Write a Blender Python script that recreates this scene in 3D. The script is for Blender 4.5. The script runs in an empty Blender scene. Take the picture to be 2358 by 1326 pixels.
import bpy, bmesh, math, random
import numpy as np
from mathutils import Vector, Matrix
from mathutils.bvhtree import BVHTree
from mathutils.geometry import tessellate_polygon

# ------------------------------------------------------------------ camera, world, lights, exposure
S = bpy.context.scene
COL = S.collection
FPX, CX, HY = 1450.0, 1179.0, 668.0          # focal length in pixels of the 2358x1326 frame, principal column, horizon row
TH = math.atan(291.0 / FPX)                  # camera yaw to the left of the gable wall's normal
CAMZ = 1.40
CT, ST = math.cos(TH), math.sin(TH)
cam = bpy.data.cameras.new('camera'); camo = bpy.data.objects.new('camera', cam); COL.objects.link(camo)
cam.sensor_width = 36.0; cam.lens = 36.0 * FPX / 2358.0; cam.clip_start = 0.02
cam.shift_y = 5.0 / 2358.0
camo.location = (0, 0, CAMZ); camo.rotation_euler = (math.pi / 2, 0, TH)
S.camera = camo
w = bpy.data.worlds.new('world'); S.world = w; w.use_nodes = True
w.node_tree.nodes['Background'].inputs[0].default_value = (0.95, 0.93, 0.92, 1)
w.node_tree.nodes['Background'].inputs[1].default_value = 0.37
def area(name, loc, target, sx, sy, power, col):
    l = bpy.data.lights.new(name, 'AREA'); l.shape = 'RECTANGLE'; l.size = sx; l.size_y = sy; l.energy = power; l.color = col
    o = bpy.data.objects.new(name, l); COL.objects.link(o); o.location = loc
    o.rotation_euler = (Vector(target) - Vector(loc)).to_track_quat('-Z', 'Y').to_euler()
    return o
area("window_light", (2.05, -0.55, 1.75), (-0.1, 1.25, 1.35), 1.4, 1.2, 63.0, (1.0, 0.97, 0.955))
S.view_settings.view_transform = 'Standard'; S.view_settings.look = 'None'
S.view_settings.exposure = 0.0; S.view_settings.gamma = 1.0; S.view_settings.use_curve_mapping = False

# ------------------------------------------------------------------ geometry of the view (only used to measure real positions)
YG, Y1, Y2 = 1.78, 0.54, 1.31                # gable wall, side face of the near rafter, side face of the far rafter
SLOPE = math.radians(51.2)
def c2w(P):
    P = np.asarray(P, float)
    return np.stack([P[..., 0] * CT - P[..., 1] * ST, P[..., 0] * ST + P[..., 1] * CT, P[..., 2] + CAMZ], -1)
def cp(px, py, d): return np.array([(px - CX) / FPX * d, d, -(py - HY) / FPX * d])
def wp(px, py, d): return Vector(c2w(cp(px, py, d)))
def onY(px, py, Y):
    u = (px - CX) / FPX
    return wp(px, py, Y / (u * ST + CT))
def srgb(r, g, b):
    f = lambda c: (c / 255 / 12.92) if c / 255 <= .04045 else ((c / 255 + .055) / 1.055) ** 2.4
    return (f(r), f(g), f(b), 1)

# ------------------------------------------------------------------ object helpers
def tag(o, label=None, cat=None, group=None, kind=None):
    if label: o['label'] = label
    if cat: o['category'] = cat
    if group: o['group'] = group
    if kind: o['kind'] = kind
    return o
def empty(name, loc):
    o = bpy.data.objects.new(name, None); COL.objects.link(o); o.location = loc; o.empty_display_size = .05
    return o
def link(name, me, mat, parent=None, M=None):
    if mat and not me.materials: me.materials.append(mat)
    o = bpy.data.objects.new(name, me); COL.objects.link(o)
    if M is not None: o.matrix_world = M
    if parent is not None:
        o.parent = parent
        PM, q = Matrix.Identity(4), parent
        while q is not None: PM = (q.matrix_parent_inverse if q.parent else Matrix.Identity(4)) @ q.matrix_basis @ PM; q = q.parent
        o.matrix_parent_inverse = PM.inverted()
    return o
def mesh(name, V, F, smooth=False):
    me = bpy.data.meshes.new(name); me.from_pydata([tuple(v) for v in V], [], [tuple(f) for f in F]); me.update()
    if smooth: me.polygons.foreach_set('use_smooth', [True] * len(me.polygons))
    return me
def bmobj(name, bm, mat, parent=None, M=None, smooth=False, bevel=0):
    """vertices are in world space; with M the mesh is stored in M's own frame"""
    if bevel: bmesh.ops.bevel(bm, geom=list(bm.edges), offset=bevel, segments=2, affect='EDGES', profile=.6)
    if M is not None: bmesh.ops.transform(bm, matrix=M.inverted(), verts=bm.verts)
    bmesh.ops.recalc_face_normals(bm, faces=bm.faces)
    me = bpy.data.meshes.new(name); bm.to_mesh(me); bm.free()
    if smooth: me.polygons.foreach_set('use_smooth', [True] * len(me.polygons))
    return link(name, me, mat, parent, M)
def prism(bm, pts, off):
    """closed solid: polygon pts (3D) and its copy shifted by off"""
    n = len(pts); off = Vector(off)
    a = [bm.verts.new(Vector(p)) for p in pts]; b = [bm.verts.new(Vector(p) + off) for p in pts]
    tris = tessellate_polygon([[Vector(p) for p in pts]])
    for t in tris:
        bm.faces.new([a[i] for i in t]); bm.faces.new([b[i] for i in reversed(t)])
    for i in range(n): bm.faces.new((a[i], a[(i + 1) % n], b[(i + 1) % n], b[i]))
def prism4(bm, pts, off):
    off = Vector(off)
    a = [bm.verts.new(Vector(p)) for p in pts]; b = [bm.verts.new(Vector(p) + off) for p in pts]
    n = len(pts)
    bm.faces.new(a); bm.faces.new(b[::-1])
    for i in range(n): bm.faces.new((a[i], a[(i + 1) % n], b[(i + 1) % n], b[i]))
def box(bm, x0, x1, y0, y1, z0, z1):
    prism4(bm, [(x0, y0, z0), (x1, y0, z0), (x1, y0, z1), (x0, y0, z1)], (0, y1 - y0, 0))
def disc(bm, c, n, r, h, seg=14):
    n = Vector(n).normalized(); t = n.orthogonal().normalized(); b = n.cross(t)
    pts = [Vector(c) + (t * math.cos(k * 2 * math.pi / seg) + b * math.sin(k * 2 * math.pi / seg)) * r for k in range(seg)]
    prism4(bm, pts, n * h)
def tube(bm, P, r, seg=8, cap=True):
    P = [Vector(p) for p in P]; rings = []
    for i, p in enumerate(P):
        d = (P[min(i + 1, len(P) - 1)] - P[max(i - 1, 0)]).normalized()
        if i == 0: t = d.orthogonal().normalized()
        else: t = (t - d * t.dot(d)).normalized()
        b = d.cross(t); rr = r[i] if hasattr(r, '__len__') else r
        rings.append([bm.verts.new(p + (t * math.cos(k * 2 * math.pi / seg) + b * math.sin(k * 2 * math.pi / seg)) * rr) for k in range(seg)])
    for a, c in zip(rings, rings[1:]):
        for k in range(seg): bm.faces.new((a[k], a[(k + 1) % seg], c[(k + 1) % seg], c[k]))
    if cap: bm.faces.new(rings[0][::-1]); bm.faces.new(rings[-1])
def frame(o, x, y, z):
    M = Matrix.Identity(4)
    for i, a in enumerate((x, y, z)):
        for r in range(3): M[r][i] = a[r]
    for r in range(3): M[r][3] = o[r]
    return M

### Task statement
Copy down the material exactly as written.

### Correct result
Write a Blender Python script that recreates this scene in 3D. The script is for Blender 4.5. The script runs in an empty Blender scene. Take the picture to be 2358 by 1326 pixels.
import bpy, bmesh, math, random
import numpy as np
from mathutils import Vector, Matrix
from mathutils.bvhtree import BVHTree
from mathutils.geometry import tessellate_polygon

# ------------------------------------------------------------------ camera, world, lights, exposure
S = bpy.context.scene
COL = S.collection
FPX, CX, HY = 1450.0, 1179.0, 668.0          # focal length in pixels of the 2358x1326 frame, principal column, horizon row
TH = math.atan(291.0 / FPX)                  # camera yaw to the left of the gable wall's normal
CAMZ = 1.40
CT, ST = math.cos(TH), math.sin(TH)
cam = bpy.data.cameras.new('camera'); camo = bpy.data.objects.new('camera', cam); COL.objects.link(camo)
cam.sensor_width = 36.0; cam.lens = 36.0 * FPX / 2358.0; cam.clip_start = 0.02
cam.shift_y = 5.0 / 2358.0
camo.location = (0, 0, CAMZ); camo.rotation_euler = (math.pi / 2, 0, TH)
S.camera = camo
w = bpy.data.worlds.new('world'); S.world = w; w.use_nodes = True
w.node_tree.nodes['Background'].inputs[0].default_value = (0.95, 0.93, 0.92, 1)
w.node_tree.nodes['Background'].inputs[1].default_value = 0.37
def area(name, loc, target, sx, sy, power, col):
    l = bpy.data.lights.new(name, 'AREA'); l.shape = 'RECTANGLE'; l.size = sx; l.size_y = sy; l.energy = power; l.color = col
    o = bpy.data.objects.new(name, l); COL.objects.link(o); o.location = loc
    o.rotation_euler = (Vector(target) - Vector(loc)).to_track_quat('-Z', 'Y').to_euler()
    return o
area("window_light", (2.05, -0.55, 1.75), (-0.1, 1.25, 1.35), 1.4, 1.2, 63.0, (1.0, 0.97, 0.955))
S.view_settings.view_transform = 'Standard'; S.view_settings.look = 'None'
S.view_settings.exposure = 0.0; S.view_settings.gamma = 1.0; S.view_settings.use_curve_mapping = False

# ------------------------------------------------------------------ geometry of the view (only used to measure real positions)
YG, Y1, Y2 = 1.78, 0.54, 1.31                # gable wall, side face of the near rafter, side face of the far rafter
SLOPE = math.radians(51.2)
def c2w(P):
    P = np.asarray(P, float)
    return np.stack([P[..., 0] * CT - P[..., 1] * ST, P[..., 0] * ST + P[..., 1] * CT, P[..., 2] + CAMZ], -1)
def cp(px, py, d): return np.array([(px - CX) / FPX * d, d, -(py - HY) / FPX * d])
def wp(px, py, d): return Vector(c2w(cp(px, py, d)))
def onY(px, py, Y):
    u = (px - CX) / FPX
    return wp(px, py, Y / (u * ST + CT))
def srgb(r, g, b):
    f = lambda c: (c / 255 / 12.92) if c / 255 <= .04045 else ((c / 255 + .055) / 1.055) ** 2.4
    return (f(r), f(g), f(b), 1)

# ------------------------------------------------------------------ object helpers
def tag(o, label=None, cat=None, group=None, kind=None):
    if label: o['label'] = label
    if cat: o['category'] = cat
    if group: o['group'] = group
    if kind: o['kind'] = kind
    return o
def empty(name, loc):
    o = bpy.data.objects.new(name, None); COL.objects.link(o); o.location = loc; o.empty_display_size = .05
    return o
def link(name, me, mat, parent=None, M=None):
    if mat and not me.materials: me.materials.append(mat)
    o = bpy.data.objects.new(name, me); COL.objects.link(o)
    if M is not None: o.matrix_world = M
    if parent is not None:
        o.parent = parent
        PM, q = Matrix.Identity(4), parent
        while q is not None: PM = (q.matrix_parent_inverse if q.parent else Matrix.Identity(4)) @ q.matrix_basis @ PM; q = q.parent
        o.matrix_parent_inverse = PM.inverted()
    return o
def mesh(name, V, F, smooth=False):
    me = bpy.data.meshes.new(name); me.from_pydata([tuple(v) for v in V], [], [tuple(f) for f in F]); me.update()
    if smooth: me.polygons.foreach_set('use_smooth', [True] * len(me.polygons))
    return me
def bmobj(name, bm, mat, parent=None, M=None, smooth=False, bevel=0):
    """vertices are in world space; with M the mesh is stored in M's own frame"""
    if bevel: bmesh.ops.bevel(bm, geom=list(bm.edges), offset=bevel, segments=2, affect='EDGES', profile=.6)
    if M is not None: bmesh.ops.transform(bm, matrix=M.inverted(), verts=bm.verts)
    bmesh.ops.recalc_face_normals(bm, faces=bm.faces)
    me = bpy.data.meshes.new(name); bm.to_mesh(me); bm.free()
    if smooth: me.polygons.foreach_set('use_smooth', [True] * len(me.polygons))
    return link(name, me, mat, parent, M)
def prism(bm, pts, off):
    """closed solid: polygon pts (3D) and its copy shifted by off"""
    n = len(pts); off = Vector(off)
    a = [bm.verts.new(Vector(p)) for p in pts]; b = [bm.verts.new(Vector(p) + off) for p in pts]
    tris = tessellate_polygon([[Vector(p) for p in pts]])
    for t in tris:
        bm.faces.new([a[i] for i in t]); bm.faces.new([b[i] for i in reversed(t)])
    for i in range(n): bm.faces.new((a[i], a[(i + 1) % n], b[(i + 1) % n], b[i]))
def prism4(bm, pts, off):
    off = Vector(off)
    a = [bm.verts.new(Vector(p)) for p in pts]; b = [bm.verts.new(Vector(p) + off) for p in pts]
    n = len(pts)
    bm.faces.new(a); bm.faces.new(b[::-1])
    for i in range(n): bm.faces.new((a[i], a[(i + 1) % n], b[(i + 1) % n], b[i]))
def box(bm, x0, x1, y0, y1, z0, z1):
    prism4(bm, [(x0, y0, z0), (x1, y0, z0), (x1, y0, z1), (x0, y0, z1)], (0, y1 - y0, 0))
def disc(bm, c, n, r, h, seg=14):
    n = Vector(n).normalized(); t = n.orthogonal().normalized(); b = n.cross(t)
    pts = [Vector(c) + (t * math.cos(k * 2 * math.pi / seg) + b * math.sin(k * 2 * math.pi / seg)) * r for k in range(seg)]
    prism4(bm, pts, n * h)
def tube(bm, P, r, seg=8, cap=True):
    P = [Vector(p) for p in P]; rings = []
    for i, p in enumerate(P):
        d = (P[min(i + 1, len(P) - 1)] - P[max(i - 1, 0)]).normalized()
        if i == 0: t = d.orthogonal().normalized()
        else: t = (t - d * t.dot(d)).normalized()
        b = d.cross(t); rr = r[i] if hasattr(r, '__len__') else r
        rings.append([bm.verts.new(p + (t * math.cos(k * 2 * math.pi / seg) + b * math.sin(k * 2 * math.pi / seg)) * rr) for k in range(seg)])
    for a, c in zip(rings, rings[1:]):
        for k in range(seg): bm.faces.new((a[k], a[(k + 1) % seg], c[(k + 1) % seg], c[k]))
    if cap: bm.faces.new(rings[0][::-1]); bm.faces.new(rings[-1])
def frame(o, x, y, z):
    M = Matrix.Identity(4)
    for i, a in enumerate((x, y, z)):
        for r in range(3): M[r][i] = a[r]
    for r in range(3): M[r][3] = o[r]
    return M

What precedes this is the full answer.